▼

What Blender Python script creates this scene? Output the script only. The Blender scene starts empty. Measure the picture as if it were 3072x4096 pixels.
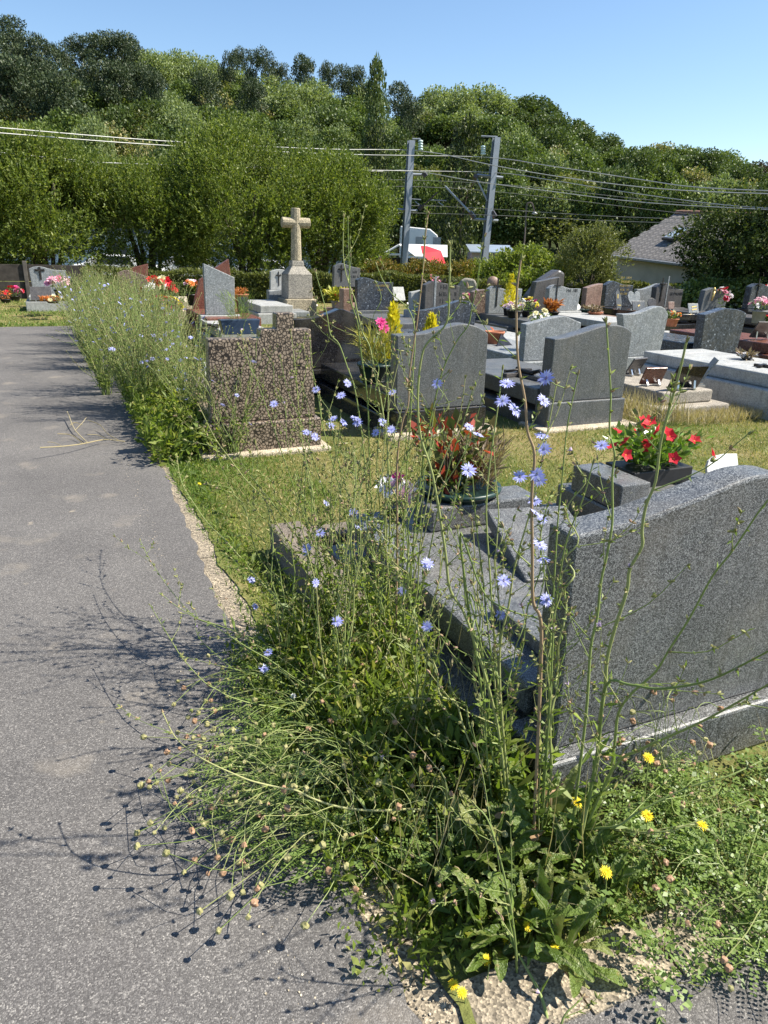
import bpy, bmesh, math, random
import numpy as np
from mathutils import Vector, Matrix
R_ = math.radians
SC = bpy.context.scene
COL = SC.collection
rng = np.random.default_rng(7)
random.seed(7)

# ------------------------------------------------------------------ camera
CAM_H, PITCH, YAW, ROLL, FPX = 1.55, 20.2, 23.8, 1.5, 2845.0
def _axes():
    y, p, r = R_(YAW), R_(PITCH), R_(ROLL)
    f = np.array([math.sin(y)*math.cos(p), math.cos(y)*math.cos(p), -math.sin(p)])
    r0 = np.array([math.cos(y), -math.sin(y), 0.0]); u0 = np.cross(r0, f)
    return math.cos(r)*r0+math.sin(r)*u0, math.cos(r)*u0-math.sin(r)*r0, f
AX_R, AX_U, AX_F = _axes()
EYE = np.array([0, 0, CAM_H])
cam_d = bpy.data.cameras.new('camera'); cam = bpy.data.objects.new('camera', cam_d); COL.objects.link(cam)
cam_d.sensor_fit = 'VERTICAL'; cam_d.sensor_height = 36.0; cam_d.lens = 36.0*FPX/4096
cam_d.clip_start = 0.02; cam_d.clip_end = 3000
M = Matrix.Identity(4)
for i in range(3):
    M[i][0] = AX_R[i]; M[i][1] = AX_U[i]; M[i][2] = -AX_F[i]; M[i][3] = EYE[i]
cam.matrix_world = M
SC.camera = cam
# points of the place read off the photograph (its pixels are 3072 x 4096)
def ray(u, v): return AX_F + AX_R*((u-1536)/FPX) + AX_U*((2048-v)/FPX)
def gp(u, v, z=0.0):
    d = ray(u, v); return EYE + d*((z-CAM_H)/d[2])
def ay(u, v, Y): 
    d = ray(u, v); return EYE + d*(Y/d[1])
def ad(u, v, D):
    d = ray(u, v); return EYE + d*(D/math.hypot(d[0], d[1]))

# ------------------------------------------------------------------ sky, sun, exposure
SUN_EL, SUN_AZ = 50.0, 23.0          # azimuth measured clockwise from +X
sd = np.array([math.cos(R_(SUN_AZ))*math.cos(R_(SUN_EL)), -math.sin(R_(SUN_AZ))*math.cos(R_(SUN_EL)), math.sin(R_(SUN_EL))])
W = bpy.data.worlds.new('World'); SC.world = W; W.use_nodes = True
nt = W.node_tree; nt.nodes.clear()
wo = nt.nodes.new('ShaderNodeOutputWorld'); bg = nt.nodes.new('ShaderNodeBackground'); sk = nt.nodes.new('ShaderNodeTexSky')
sk.sky_type = 'NISHITA'; sk.sun_disc = False; sk.sun_elevation = R_(SUN_EL)
sk.sun_rotation = math.atan2(sd[0], sd[1]); sk.air_density = 1.0; sk.dust_density = 0.3; sk.ozone_density = 1.8; sk.altitude = 20
bg.inputs['Strength'].default_value = 0.09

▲

What the task requires: Output the data above without changes, apart from leaving out the pictures.

Task response:
What Blender Python script creates this scene? Output the script only. The Blender scene starts empty. Measure the picture as if it were 3072x4096 pixels.
import bpy, bmesh, math, random
import numpy as np
from mathutils import Vector, Matrix
R_ = math.radians
SC = bpy.context.scene
COL = SC.collection
rng = np.random.default_rng(7)
random.seed(7)

# ------------------------------------------------------------------ camera
CAM_H, PITCH, YAW, ROLL, FPX = 1.55, 20.2, 23.8, 1.5, 2845.0
def _axes():
    y, p, r = R_(YAW), R_(PITCH), R_(ROLL)
    f = np.array([math.sin(y)*math.cos(p), math.cos(y)*math.cos(p), -math.sin(p)])
    r0 = np.array([math.cos(y), -math.sin(y), 0.0]); u0 = np.cross(r0, f)
    return math.cos(r)*r0+math.sin(r)*u0, math.cos(r)*u0-math.sin(r)*r0, f
AX_R, AX_U, AX_F = _axes()
EYE = np.array([0, 0, CAM_H])
cam_d = bpy.data.cameras.new('camera'); cam = bpy.data.objects.new('camera', cam_d); COL.objects.link(cam)
cam_d.sensor_fit = 'VERTICAL'; cam_d.sensor_height = 36.0; cam_d.lens = 36.0*FPX/4096
cam_d.clip_start = 0.02; cam_d.clip_end = 3000
M = Matrix.Identity(4)
for i in range(3):
    M[i][0] = AX_R[i]; M[i][1] = AX_U[i]; M[i][2] = -AX_F[i]; M[i][3] = EYE[i]
cam.matrix_world = M
SC.camera = cam
# points of the place read off the photograph (its pixels are 3072 x 4096)
def ray(u, v): return AX_F + AX_R*((u-1536)/FPX) + AX_U*((2048-v)/FPX)
def gp(u, v, z=0.0):
    d = ray(u, v); return EYE + d*((z-CAM_H)/d[2])
def ay(u, v, Y): 
    d = ray(u, v); return EYE + d*(Y/d[1])
def ad(u, v, D):
    d = ray(u, v); return EYE + d*(D/math.hypot(d[0], d[1]))

# ------------------------------------------------------------------ sky, sun, exposure
SUN_EL, SUN_AZ = 50.0, 23.0          # azimuth measured clockwise from +X
sd = np.array([math.cos(R_(SUN_AZ))*math.cos(R_(SUN_EL)), -math.sin(R_(SUN_AZ))*math.cos(R_(SUN_EL)), math.sin(R_(SUN_EL))])
W = bpy.data.worlds.new('World'); SC.world = W; W.use_nodes = True
nt = W.node_tree; nt.nodes.clear()
wo = nt.nodes.new('ShaderNodeOutputWorld'); bg = nt.nodes.new('ShaderNodeBackground'); sk = nt.nodes.new('ShaderNodeTexSky')
sk.sky_type = 'NISHITA'; sk.sun_disc = False; sk.sun_elevation = R_(SUN_EL)
sk.sun_rotation = math.atan2(sd[0], sd[1]); sk.air_density = 1.0; sk.dust_density = 0.3; sk.ozone_density = 1.8; sk.altitude = 20
bg.inputs['Strength'].default_value = 0.09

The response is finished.